A remnant of courageous
Republicans stood against Jim Jordan’s campaign for speaker of
the House and twice rejected his bid.
They
did more than reject Jordan. They directly rejected the MAGA bullies Jordan
unleashed. As Aaron Blake reported,
several Republican members of Congress have directly condemned the tactics of
the MAGA right. Representatives Steve Womack of Arkansas, Kay Granger of Texas,
Jen Kiggans of Virginia, Carlos Giménez of Florida and Miller-Meeks have all
denounced the pressure campaign. And John Rutherford of Florida blamed Jordan
directly for the threats and acts of intimidation. He told The Washington Post’s Jaqueline Alemany that
Jordan’s “absolutely responsible for it” and that “nobody likes to have their
arm twisted.”
Their
courage wasn’t wasted. On Thursday morning, The Times reported that
Jordan wouldn’t immediately seek a third floor vote. Instead,
he would “endorse a plan to empower Representative Patrick T. McHenry of North
Carolina” to act as a temporary speaker until Jan. 3. At the same time,
however, Jordan wasn’t exactly standing down.
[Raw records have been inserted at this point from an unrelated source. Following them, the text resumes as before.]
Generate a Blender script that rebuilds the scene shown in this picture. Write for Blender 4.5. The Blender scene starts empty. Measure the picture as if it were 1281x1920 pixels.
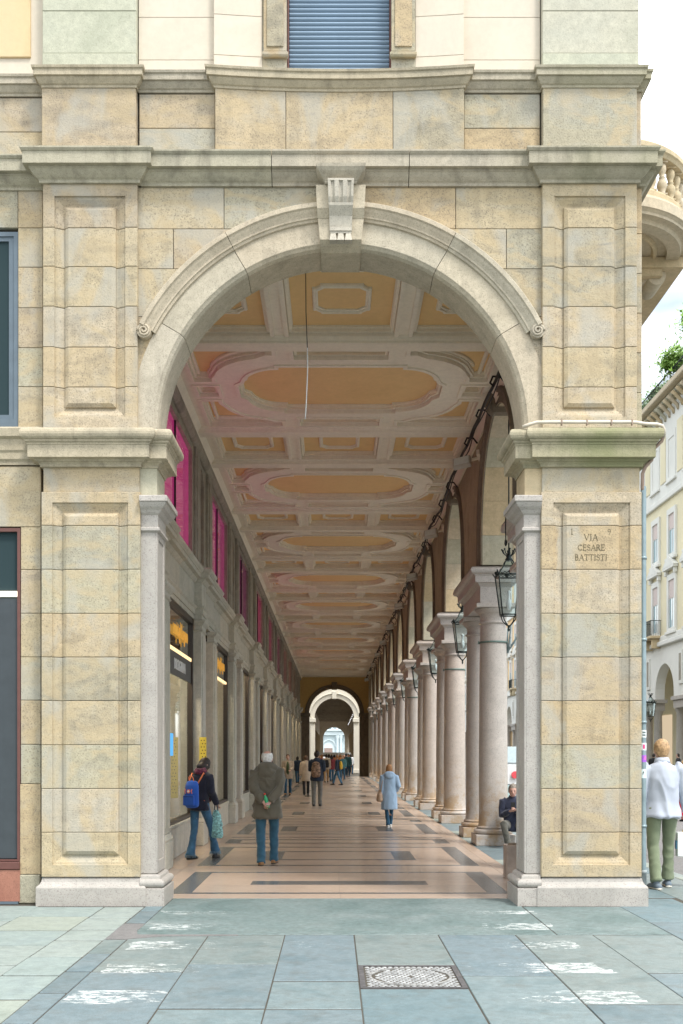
import bpy, bmesh, math, random
from math import sin, cos, pi, sqrt, atan2, radians
from mathutils import Vector, Matrix, noise as mnoise
from mathutils.geometry import tessellate_polygon

random.seed(7)
S = bpy.context.scene
C = S.collection

# ---------------------------------------------------------------- camera, sky, sun, exposure
cam = bpy.data.objects.new('camera', bpy.data.cameras.new('camera'))
C.objects.link(cam)
cam.location = (0, 0, 1.7)
cam.rotation_euler = (radians(90), 0, 0)
cam.data.sensor_fit = 'HORIZONTAL'
cam.data.sensor_width = 36
cam.data.lens = 36 * 2000 / 1281
cam.data.shift_x = (640.5 - 626) / 1281
cam.data.shift_y = (1415 - 960) / 1281
cam.data.clip_end = 3000
cam.data.clip_start = 0.1
S.camera = cam

SUN_EL, SUN_AZ = radians(58), radians(140)      # azimuth clockwise from +Y
W = bpy.data.worlds.new('World'); S.world = W; W.use_nodes = True
nt = W.node_tree; nt.nodes.clear()
def wn(t, **k):
    n = nt.nodes.new(t)
    for a, b in k.items(): setattr(n, a, b)
    return n
out = wn('ShaderNodeOutputWorld'); bg = wn('ShaderNodeBackground'); bg.inputs[1].default_value = 0.13
sky = wn('ShaderNodeTexSky', sky_type='NISHITA', sun_disc=False, sun_elevation=SUN_EL, sun_rotation=SUN_AZ)
sky.air_density = 1.0; sky.dust_density = 1.5; sky.ozone_density = 1.5
tc = wn('ShaderNodeTexCoord'); mp = wn('ShaderNodeMapping'); mp.inputs['Scale'].default_value = (1.6, 1.6, 3.2)
nz = wn('ShaderNodeTexNoise'); nz.inputs['Scale'].default_value = 1.7; nz.inputs['Detail'].default_value = 5
nz.inputs['Roughness'].default_value = .55
rp = wn('ShaderNodeValToRGB'); rp.color_ramp.elements[0].position = .40; rp.color_ramp.elements[0].color = (.12, .12, .12, 1)
rp.color_ramp.elements[1].position = .60; rp.color_ramp.elements[1].color = (1, 1, 1, 1)
nz2 = wn('ShaderNodeTexNoise'); nz2.inputs['Scale'].default_value = 3.5; nz2.inputs['Detail'].default_value = 6
rc = wn('ShaderNodeValToRGB'); rc.color_ramp.elements[0].color = (6.8, 7.2, 7.6, 1); rc.color_ramp.elements[1].color = (10.5, 10.6, 10.6, 1)
rc.color_ramp.elements[0].position = .35; rc.color_ramp.elements[1].position = .62
mx = wn('ShaderNodeMix', data_type='RGBA')
L = nt.links.new
L(tc.outputs['Generated'], mp.inputs[0]); L(mp.outputs[0], nz.inputs[0]); L(mp.outputs[0], nz2.inputs[0])
sp_ = wn('ShaderNodeSeparateXYZ'); L(tc.outputs['Generated'], sp_.inputs[0])
el = wn('ShaderNodeMapRange'); el.inputs[1].default_value = .22; el.inputs[2].default_value = .62; el.inputs[3].default_value = -.09; el.inputs[4].default_value = .10; L(sp_.outputs[2], el.inputs[0])
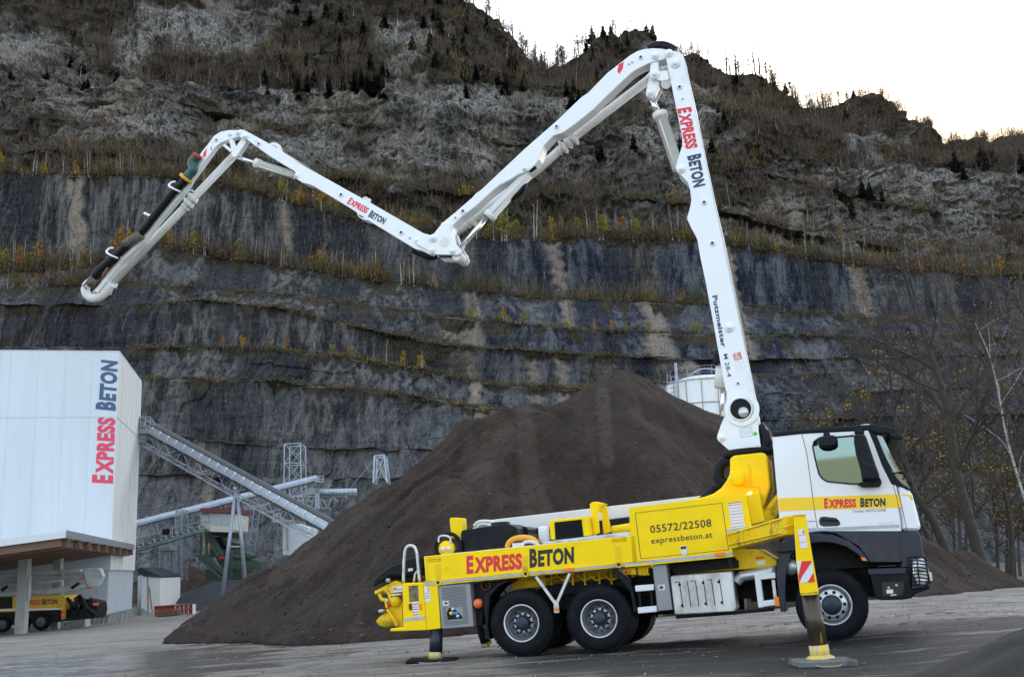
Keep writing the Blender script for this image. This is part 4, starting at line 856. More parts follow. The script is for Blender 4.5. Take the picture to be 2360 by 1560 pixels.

Under his plan, he’d continue to
act as “speaker designee,”
which would permit him to continue whipping votes for his speaker bid, a
preposterous idea that would undermine the temporary speaker every day that
Jordan worked to sit in his chair.
Maybe
Jordan realized it was preposterous, too. By the afternoon, he was back to
offering himself for a third House vote on the speakership.
I’m grateful for the stand of a few stalwart Republicans. But their small number is one reason I remain profoundly concerned. We’ve watched pressure campaigns work on the right for eight long years, until the people who continue to resist dwindled to an ever-smaller minority — a minority strong enough to help block the worst excesses of the MAGA G.O.P. but far too weak to cleanse the Republican Party of its profound moral rot.
The battle over the next speaker is yet another proxy
fight for the soul of the American right, and the fact that a man like Jim
Jordan has come so close to such extraordinary power is proof that the rot runs
deep. Only a very small minority of elected Republicans have passed the test.
Signs of courage remain, but as long as men like Jim Jordan and Donald Trump
run the G.O.P., the bullies still reign.